AFTER MIDNIGHT WITH BOSTON BLACKIE


AFTER MIDNIGHT WITH BOSTON BLACKIE

(director: Lew Landers; screenwriters: Jack Boyle/Howard J. Green/story by Aubrey Wisberg; cinematographer: L. William O’Connell; editor: Richard Fantl; music: Herb Magidson; cast: Chester Morris (Horatio ‘Boston Blackie’ Black), Richard Lane (Insp. John Farraday), Walter Sande (Sergeant Mathews), Ann Savage (Betty Barnaby), George E. Stone (The Runt), Lloyd Corrigan (Arthur Manleder), Cy Kendall (Joe Herschel), Al Hill (Sammy Walsh), George McKay (Marty Beck), Walter Baldwin (Diamond Ed Barnaby), Jan Buckingham (Dixie Rose Blossom), Dick Elliott (Justice of Peace Potts); Runtime: 64; MPAA Rating: NR; producer: Sam White; Columbia Pictures; 1943)


One of the better in the Boston Blackie series of minor comical crime dramas.”

Reviewed by Dennis Schwartz

One of the better in the Boston Blackie series of minor comical crime dramas, that’s cast with a bunch of colorful Runyonesque characters. Veteran B film director Lew Landers (“The Raven”/”The Boogie Man Will Get You”/”The Return of the Vampire”)keeps it snappy and moving as fast as a pickpocket working the crowd at Belmont Park.

After serving a long stretch for a diamond heist, safecracker Diamond Ed Barnaby (Walter Baldwin) is paroled from prison and contacts his pretty grown daughter Betty (Ann Savage) to meet him in the city. Dad tells her that he’s in danger from his old gang–Joe Herschel, Sammy Walsh and Marty Beck (Cy Kendall, Al Hill and George McKay)–and must leave town, but wants her to meet him in a few days at the Arcade Building, where he placed the stolen diamonds in a safe deposit box. Diamond Ed plans to give his daughter the not recovered diamonds from the heist, but fails to show when his old gang kidnaps him and forces him to spill the beans where he hid the gems. Gang leader Herschel, the owner of the Flamingo Club, discovers that Diamond Ed, despite being tied up phoned the police, and thereby kills him.

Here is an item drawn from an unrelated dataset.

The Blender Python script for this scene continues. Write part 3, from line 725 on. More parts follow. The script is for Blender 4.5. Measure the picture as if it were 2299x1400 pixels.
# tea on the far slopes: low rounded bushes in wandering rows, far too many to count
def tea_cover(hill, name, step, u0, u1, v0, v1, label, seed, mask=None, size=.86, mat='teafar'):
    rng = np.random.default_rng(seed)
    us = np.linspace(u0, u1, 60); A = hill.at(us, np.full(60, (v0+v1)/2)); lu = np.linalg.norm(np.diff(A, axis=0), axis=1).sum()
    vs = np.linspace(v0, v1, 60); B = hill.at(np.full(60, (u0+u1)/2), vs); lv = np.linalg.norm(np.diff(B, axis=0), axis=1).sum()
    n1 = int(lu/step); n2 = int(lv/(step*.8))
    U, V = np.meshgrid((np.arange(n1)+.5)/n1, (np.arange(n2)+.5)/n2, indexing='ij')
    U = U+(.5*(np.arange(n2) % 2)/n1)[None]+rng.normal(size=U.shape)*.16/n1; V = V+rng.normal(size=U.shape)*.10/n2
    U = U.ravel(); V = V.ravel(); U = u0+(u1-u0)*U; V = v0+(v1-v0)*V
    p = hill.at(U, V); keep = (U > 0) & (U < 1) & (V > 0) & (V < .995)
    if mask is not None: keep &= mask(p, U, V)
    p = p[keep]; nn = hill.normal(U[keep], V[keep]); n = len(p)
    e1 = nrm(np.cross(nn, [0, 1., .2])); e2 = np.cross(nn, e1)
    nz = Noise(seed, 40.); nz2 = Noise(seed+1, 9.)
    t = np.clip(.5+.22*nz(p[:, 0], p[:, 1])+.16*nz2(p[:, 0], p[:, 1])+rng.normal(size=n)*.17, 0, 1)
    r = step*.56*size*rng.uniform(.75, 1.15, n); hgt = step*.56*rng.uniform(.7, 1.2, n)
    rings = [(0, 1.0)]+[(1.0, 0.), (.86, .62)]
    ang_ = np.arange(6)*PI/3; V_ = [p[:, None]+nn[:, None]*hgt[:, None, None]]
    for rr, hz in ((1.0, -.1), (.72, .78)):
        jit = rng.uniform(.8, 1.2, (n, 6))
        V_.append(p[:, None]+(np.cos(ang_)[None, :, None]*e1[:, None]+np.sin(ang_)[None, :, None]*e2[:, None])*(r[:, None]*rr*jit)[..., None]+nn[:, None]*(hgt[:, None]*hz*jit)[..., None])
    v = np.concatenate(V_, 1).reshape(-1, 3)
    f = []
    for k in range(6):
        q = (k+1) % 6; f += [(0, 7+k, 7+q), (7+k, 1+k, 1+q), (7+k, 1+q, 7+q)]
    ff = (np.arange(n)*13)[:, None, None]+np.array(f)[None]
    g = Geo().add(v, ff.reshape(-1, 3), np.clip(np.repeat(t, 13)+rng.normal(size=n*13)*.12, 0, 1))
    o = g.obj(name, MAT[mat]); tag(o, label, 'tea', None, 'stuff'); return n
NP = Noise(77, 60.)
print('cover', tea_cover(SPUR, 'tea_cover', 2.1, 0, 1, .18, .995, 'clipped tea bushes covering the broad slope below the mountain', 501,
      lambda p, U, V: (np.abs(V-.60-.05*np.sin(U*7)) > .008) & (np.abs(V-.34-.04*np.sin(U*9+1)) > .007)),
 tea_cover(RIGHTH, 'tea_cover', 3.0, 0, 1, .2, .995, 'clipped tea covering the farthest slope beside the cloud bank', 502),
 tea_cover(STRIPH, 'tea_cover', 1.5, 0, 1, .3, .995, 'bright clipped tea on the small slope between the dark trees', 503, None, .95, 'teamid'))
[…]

When dad fails to show, a worried Betty contacts dad’s trusted friend Boston Blackie (Chester Morris), a reformed ex-con now working as a private detective, to help locate him. Keeping tabs on Boston Blackie and his loyal partner Runt (George E. Stone) are the dim-witted Inspector Farraday (Richard Lane) and his even dumber assistant Sergeant Mathews (Walter Sande). The cops believe Boston Blackie might have bumped off Diamond Ed and hidden the body, and he might be in possession of the stolen diamonds.

For comic relief, Runt is set to marry fast-talking showgal Dixie Rose Blossom (Jan Buckingham) in the penthouse apartment of eccentric millionaire Arthur Manleder (Lloyd Corrigan), but the wedding keeps getting pushed back as Runt bolts from the ceremony each time he’s called upon to help his boss locate the missing safecracker.

True to the formulaic presentation of the series, Boston Blackie neatly wraps up things in just over an hour.